=== Task instructions ===
Scan the entries below. List each line with "wide".

=== Information given ===
START

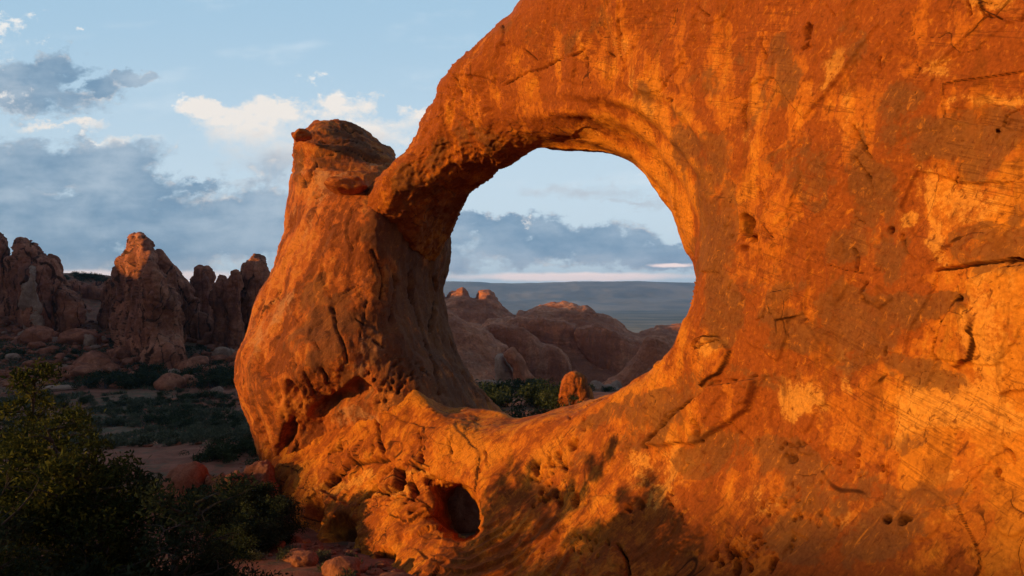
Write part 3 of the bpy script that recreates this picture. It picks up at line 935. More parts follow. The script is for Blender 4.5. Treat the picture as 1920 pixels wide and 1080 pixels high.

END
START

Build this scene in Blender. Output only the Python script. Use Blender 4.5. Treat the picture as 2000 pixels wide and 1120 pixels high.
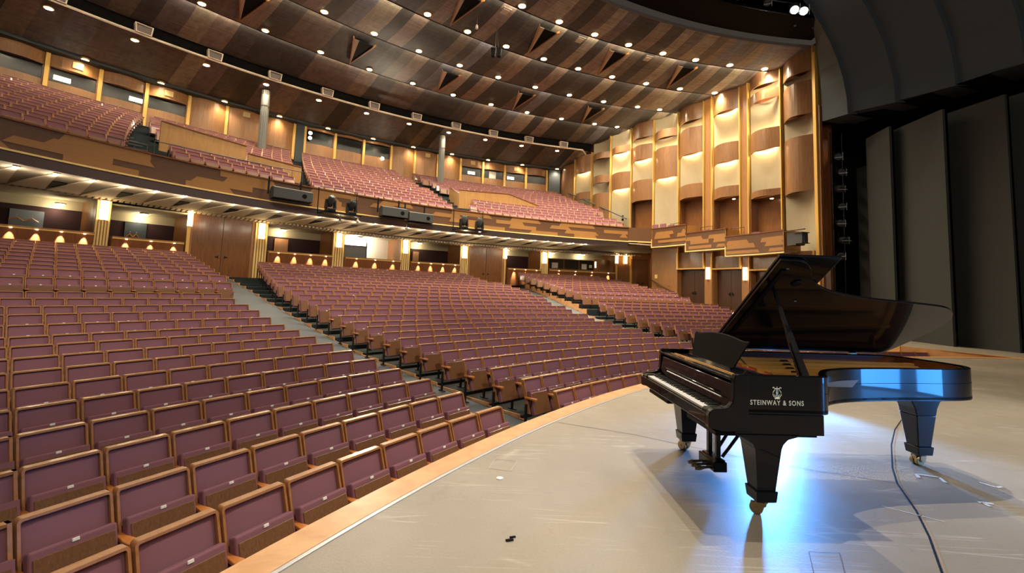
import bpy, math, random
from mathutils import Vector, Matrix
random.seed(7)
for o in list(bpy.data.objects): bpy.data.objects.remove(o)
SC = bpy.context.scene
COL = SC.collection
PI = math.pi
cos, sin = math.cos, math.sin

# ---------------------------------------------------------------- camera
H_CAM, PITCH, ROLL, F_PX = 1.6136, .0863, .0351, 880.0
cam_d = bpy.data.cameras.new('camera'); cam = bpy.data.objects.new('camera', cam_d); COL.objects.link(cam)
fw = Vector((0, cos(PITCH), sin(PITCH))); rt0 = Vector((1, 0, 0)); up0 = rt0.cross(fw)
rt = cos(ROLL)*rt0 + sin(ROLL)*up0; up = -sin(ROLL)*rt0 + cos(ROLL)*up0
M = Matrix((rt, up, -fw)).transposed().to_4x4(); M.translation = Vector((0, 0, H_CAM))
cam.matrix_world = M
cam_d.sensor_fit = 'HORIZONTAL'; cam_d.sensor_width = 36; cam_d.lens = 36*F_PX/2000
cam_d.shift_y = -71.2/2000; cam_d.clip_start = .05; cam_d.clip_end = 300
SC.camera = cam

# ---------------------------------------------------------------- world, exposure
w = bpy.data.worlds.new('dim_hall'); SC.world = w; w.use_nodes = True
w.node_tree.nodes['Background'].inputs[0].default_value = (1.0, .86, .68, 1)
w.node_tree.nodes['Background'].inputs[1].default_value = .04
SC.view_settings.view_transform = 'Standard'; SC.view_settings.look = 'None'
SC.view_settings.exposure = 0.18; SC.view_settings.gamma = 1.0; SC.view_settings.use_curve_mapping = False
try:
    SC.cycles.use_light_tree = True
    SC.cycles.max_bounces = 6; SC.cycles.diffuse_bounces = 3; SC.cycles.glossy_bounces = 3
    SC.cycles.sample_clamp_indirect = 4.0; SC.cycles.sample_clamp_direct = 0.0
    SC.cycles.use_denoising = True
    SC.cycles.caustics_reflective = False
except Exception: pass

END

=== Solution for this task ===
Write part 3 of the bpy script that recreates this picture. It picks up at line 935. More parts follow. The script is for Blender 4.5. Treat the picture as 1920 pixels wide and 1080 pixels high.
Build this scene in Blender. Output only the Python script. Use Blender 4.5. Treat the picture as 2000 pixels wide and 1120 pixels high.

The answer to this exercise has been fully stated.